Although the total costs of carrying out the Navy's 2012 plan would be less than those for the 2011 plan, they would still be much higher than the funding levels that the Navy has received in recent years. Specifically:
- The Navy's documents constituting its 2012 shipbuilding plan imply that the service's current goal for its inventory of battle force ships (aircraft carriers, submarines, surface combatants, amphibious warfare ships, and some logistics and support ships) is 328—up from 322 or 323 under the 2011 plan (that plan was unclear as to whether the inventory goal for carriers was 10 or 11) and 313 in the Navy's three previous long-term plans, which were based on its 2005 assessment of the desired force structure. The battle force fleet currently numbers 286 ships.
- Under the 2012 plan, the Navy would buy a total of 275 ships over the 2012–2041 period: 205 combat ships and 70 logistics and support ships, including 5 for the Army. Given the rate at which the Navy plans to retire ships from the fleet, that construction plan is insufficient to achieve a 328-ship fleet.
- In comparison, in the 2011 shipbuilding plan, the Navy envisioned buying 198 combat ships and 78 logistics and support ships between 2011 and 2040, for a total of 276. That plan was insufficient to achieve a fleet of 322 or 323 ships.
- The Navy estimates that buying the new ships in the 2012 plan will cost an average of about $15.5 billion per year, or a total of $465 billion over 30 years (about 6 percent less than its estimate for the 2011 plan).
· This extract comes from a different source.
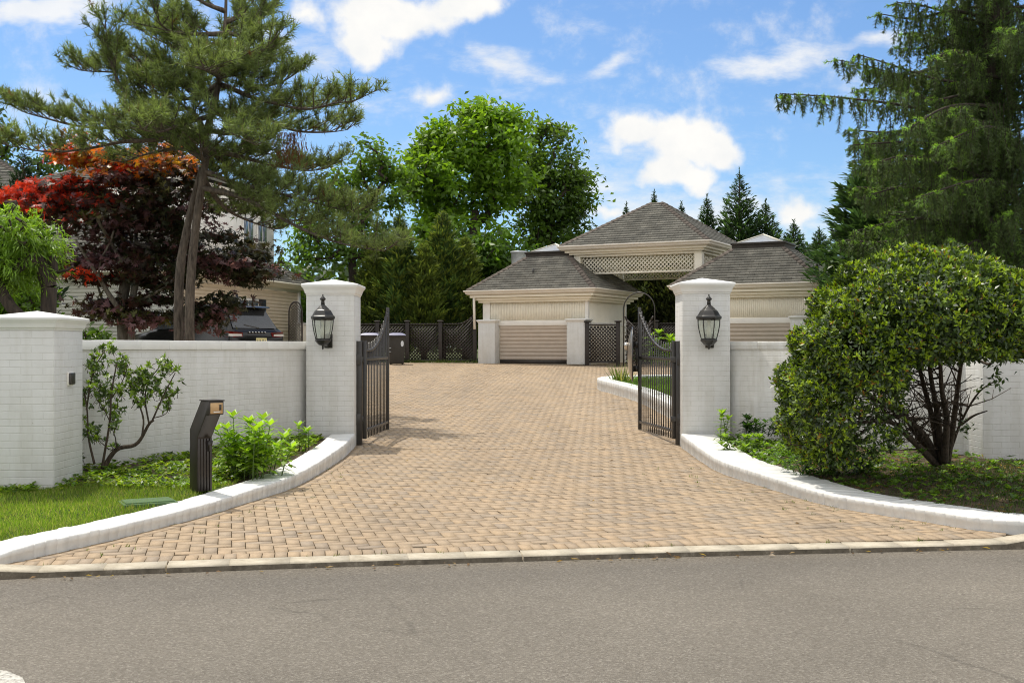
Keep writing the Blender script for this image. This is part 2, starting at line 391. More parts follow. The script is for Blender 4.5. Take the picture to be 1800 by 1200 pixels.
gy = np.r_[-60, -20, np.linspace(0, 45, 46), 60, 90, 150, 300, 700]; gx = np.r_[-700, -300, -120, -60, np.linspace(-40, 40, 41), 60, 120, 300, 700]
tag(sheet('ground', M['yard'], gx, None, gy, None, 0, 0, lambda X, Y: np.where(Y < 16, -.06, zd(Y)-.06)), 'bare green and brown ground of the yard around the house', 'ground', kind='structure')
rb = MB()
kx = np.r_[-60, -30, -14, -8, np.linspace(-6, 6, 49), 9, 16, 60]; n = len(kx)
rows = [np.stack([kx, np.full(n, -9.5), np.full(n, -.015)], 1), np.stack([kx, yk(kx)*.5, np.full(n, .0)], 1), np.stack([kx, yk(kx)+.05, np.full(n, 0.006)], 1)]
a = np.arange(n-1)
rb.add(np.concatenate(rows), [np.stack([a+k*n, a+1+k*n, a+1+(k+1)*n, a+(k+1)*n], 1) for k in (0, 1)])
tag(rb.build('road', M['asphalt'], smooth=True), 'grey brown asphalt road in front of the driveway', 'road', kind='structure')
# worn white paint patch at the near left corner of the road
pm = MB(); pp = [(-2.75, 4.4), (-2.15, 4.4), (-2.14, 5.02), (-2.22, 5.16), (-2.33, 5.26), (-2.5, 5.34), (-2.9, 5.42)]
pm.add([(x, y, .004) for x, y in pp], [np.arange(len(pp))])
tag(pm.build('road_marking', M['roadpaint']), 'worn white painted mark at the near corner of the asphalt road', 'road marking', kind='structure')

# concrete kerb in cast lengths
kf = MB(); kb = MB(); S = smooth(KERB[1:-1], .4)
for i in range(len(S)-1):
    p, q = S[i], S[i+1]; d = q-p; d /= np.linalg.norm(d); nrm = np.array([-d[1], d[0]])
    if i % 6 == 5: q = q-d*.012
    def zt(x): return float(np.interp(x, [-4.6, -3.7, -3.2, 3.6, 3.85, 4.1, 5], [.13, .11, .05, .048, .07, .12, .13]))
    V = []
    for e in (p, q):
        z = zt(e[0])+rng.normal(0, .0015)
        for o, zz in ((0, -.06), (0.003, z-.014), (.016, z), (.17, z+.004), (.17, -.06)): V.append((e[0]+nrm[0]*o, e[1]+nrm[1]*o, zz))
    kb.add(V, [np.array([[k, k+1, 5+k+1, 5+k] for k in range(4)])[:, ::-1]])
    kb.f.append(np.array([[0, 1, 2, 3, 4], [9, 8, 7, 6, 5]])+kb.n-10)
    z0, z1 = zt(p[0])-.012, zt(q[0])-.012; kf.add([(*(p-nrm*.004), -.05), (*(q-nrm*.004), -.05), (*(q-nrm*.004), z1), (*(p-nrm*.004), z0), (*(p+nrm*.01), z0), (*(q+nrm*.01), z1)], np.array([[0, 1, 2, 3], [3, 2, 5, 4]]))
kerb_ob = tag(kb.build('kerb', M['concrete']), 'low pale concrete kerb between the asphalt and the pavers', 'kerb', kind='structure'); kf.build('kerb_face', M['kerbface'], kerb_ob)

# brick paving: one brick at a time, herringbone
def inside_drive(P, m=0.0):
    x, y = P[:, 0], P[:, 1]
    isl = np.interp(y, IC[:70, 1], IC[:70, 0])
    ok = (y > yk(x)+.17+.19) & np.where(y < 15.36, (x > xl(y)-.1) & (x < xr(y)+.1), True)
    ok &= ~((y > 15.36) & (y < 16.2) & ((x < -2.75) | (x > 2.85)))
    ok &= np.where((y > 15.36) & (y < 27.2), x < isl+.12, True) & (y < 41.5) & (x < 6.5) & (x > np.interp(y, [15, 15.36, 16.3, 20, 41], [-9, -2.7, -4.2, -8.8, -9]))
    return ok
W, th = .098, R(14)
k, m = np.meshgrid(np.arange(-420, 420), np.arange(-160, 160)); k = k.ravel(); m = m.ravel()
ox = (k+4*m)*W; oy = (-k)*W
cth, sth = math.cos(th), math.sin(th)
def place(u, v): return np.stack([u*cth-v*sth, u*sth+v*cth+24], 1)
rects = []
for (du, dv, lu, lv) in ((0, 0, 2*W, W), (2*W, 0, W, 2*W)):
    c = place(ox+du+lu/2, oy+dv+lv/2); s = inside_drive(c)
    rects.append((ox[s]+du, oy[s]+dv, np.full(s.sum(), lu), np.full(s.sum(), lv)))
u0, v0, lu, lv = [np.concatenate(z) for z in zip(*rects)]
def brick_field(mb, corner_fn, N, g=.0030, ch=.0006, dz=.0, jit=.0016):
    # corner_fn(s,t) -> (N,2) for s,t in metres offsets inset g / ch
    tilt = rng.normal(0, .0012, (N, 2)); h = rng.normal(0, jit, N)
    V = np.zeros((N, 8, 3))
    for i, (a, b) in enumerate(((0, 0), (1, 0), (1, 1), (0, 1))):
        for lvl, ins in ((0, g), (1, g+ch)):
            P = corner_fn(a, b, ins); z = zd(P[:, 1])+dz+h+tilt[:, 0]*(a-.5)+tilt[:, 1]*(b-.5)-(0 if lvl else .007)
            V[:, lvl*4+i, :2] = P; V[:, lvl*4+i, 2] = z
    base = (np.arange(N)*8)[:, None]
    Q = np.concatenate([base+np.array([[4, 5, 6, 7]])]+[base+np.array([[i, (i+1) % 4, 4+(i+1) % 4, 4+i]]) for i in range(4)])
    mb.add(V.reshape(-1, 3), Q)
pv = MB()
def cf(a, b, ins):
    return place(u0+np.where(a, lu-ins, ins), v0+np.where(b, lv-ins, ins))
brick_field(pv, cf, len(u0))
# soldier course behind the kerb, and across the gate line
S = smooth([(x, yk(x)+.175) for x in np.linspace(-3.5, 3.75, 12)], .0865); d = np.gradient(S, axis=0); d /= np.linalg.norm(d, axis=1)[:, None]; nr = np.stack([-d[:, 1], d[:, 0]], 1)
def soldier(S, nr, depth, dz, g=.0028):
    A, B, na, nb_ = S[:-1], S[1:], nr[:-1], nr[1:]
    def f(a, b, ins):
        l = np.linalg.norm(B-A, axis=1)[:, None]; t = (1-ins/l) if a else ins/l
        return A+(B-A)*t+(na+(nb_-na)*t)*(depth-ins if b else ins)
    brick_field(pv, f, len(A), g=g, dz=dz, jit=.001)
soldier(S, nr, .2, .004)
S2 = np.stack([np.linspace(-2.1, 2.26, 40), np.linspace(15.12, 15.18, 40)], 1); soldier(S2, np.tile([[0, 1.]], (40, 1)), .2, .004, .0065)
for Cv, sg in ((LC, -1), (RC, 1)):          # header course along each curb
    Cn = Cv[::-1] if sg < 0 else Cv
    d = np.gradient(Cv, axis=0); d /= np.linalg.norm(d, axis=1)[:, None]
    nr2 = np.stack([-d[:, 1], d[:, 0]], 1) if sg < 0 else np.stack([d[:, 1], -d[:, 0]], 1)
    sel = Cv[:, 1] > yk(Cv[:, 0])+.36
    if sg < 0: soldier(Cv[sel], nr2[sel], .105, .0035)
    else: soldier(Cv[sel][::-1], nr2[sel][::-1], .105, .0035)
tag(pv.build('driveway', M['paver'], uv=False), 'tan herringbone brick driveway running up through the gateway', 'driveway', kind='structure')
js = MB()
ys = np.r_[np.linspace(7.1, 15.4, 40), np.linspace(15.8, 41.4, 40)]
V = []
for y in ys:
    if y < 15.5: x0, x1 = max(xl(max(y, 7.45))-.12, -3.7), xr(max(y, 8.62))+.12
    else: x0, x1 = np.interp(y, [15, 16.3, 20, 41], [-2.6, -4.1, -8.7, -8.9]), np.interp(y, np.r_[IC[:70, 1], 42], np.r_[IC[:70, 0], 6.4])+.1
    for t in np.linspace(0, 1, 9):
        x = x0+(x1-x0)*t; yy = max(y, yk(x)+.16) if y < 9 else y
        V.append((x, yy, zd(yy)-.0075))
a = np.array([[r*9+c, r*9+c+1, (r+1)*9+c+1, (r+1)*9+c] for r in range(len(ys)-1) for c in range(8)])
js.add(V, a); tag(js.build('paver_bedding', M['joint'], uv=False), 'brown sand in the joints between the driveway bricks', 'sand', kind='structure')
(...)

Those figures are solely for the construction of new ships, the only type of costs reported in the Navy's 30-year shipbuilding plans. However, other activities typically funded from the Navy's budget accounts for ship construction—such as refueling nuclear-powered aircraft carriers and outfitting new ships with various small pieces of equipment after the ships have been built or delivered—will, in CBO's estimation, add nearly $2 billion to the Navy's average annual shipbuilding costs under the 2012 plan, which would bring the total to $17.3 billion per year on average.
- Using its own models and assumptions, CBO estimates that the cost for new-ship construction under the 2012 plan will average about $18.0 billion per year, or a total of $539 billion through 2041. Including the expense of refueling aircraft carriers as well as outfitting new ships raises that average to about $19.8 billion per year, CBO estimates. Those figures are about 8 percent lower than CBO's estimates of the Navy's 2011 plan.
- CBO's estimate of the costs for new-ship construction in the 2012 shipbuilding plan is about 16 percent higher than the Navy's estimate overall. That figure masks considerable variation over time, however: CBO's estimates are 7 percent higher than the Navy's for the first 10 years of the plan, 10 percent higher for the following decade, and 31 percent higher for the final 10 years of the plan. Those differences result partly from different estimating methods and different assumptions about the designs and capabilities of future ships. The differences also arise partly because CBO accounted for the fact that costs of labor and materials have traditionally grown faster in the shipbuilding industry than in the economy as a whole, whereas the Navy does not appear to have done so; that factor produces a widening gap between the estimates over time.
- If the Navy receives the same amount of funding for ship construction in the next 30 years as it has over the past three decades, it will not be able to afford all of the purchases in the 2012 plan. CBO's estimate of the full cost of the Navy's 2012 shipbuilding plan is about 27 percent above the average funding of almost $16 billion per year (in 2011 dollars) that the Navy has received over the past three decades.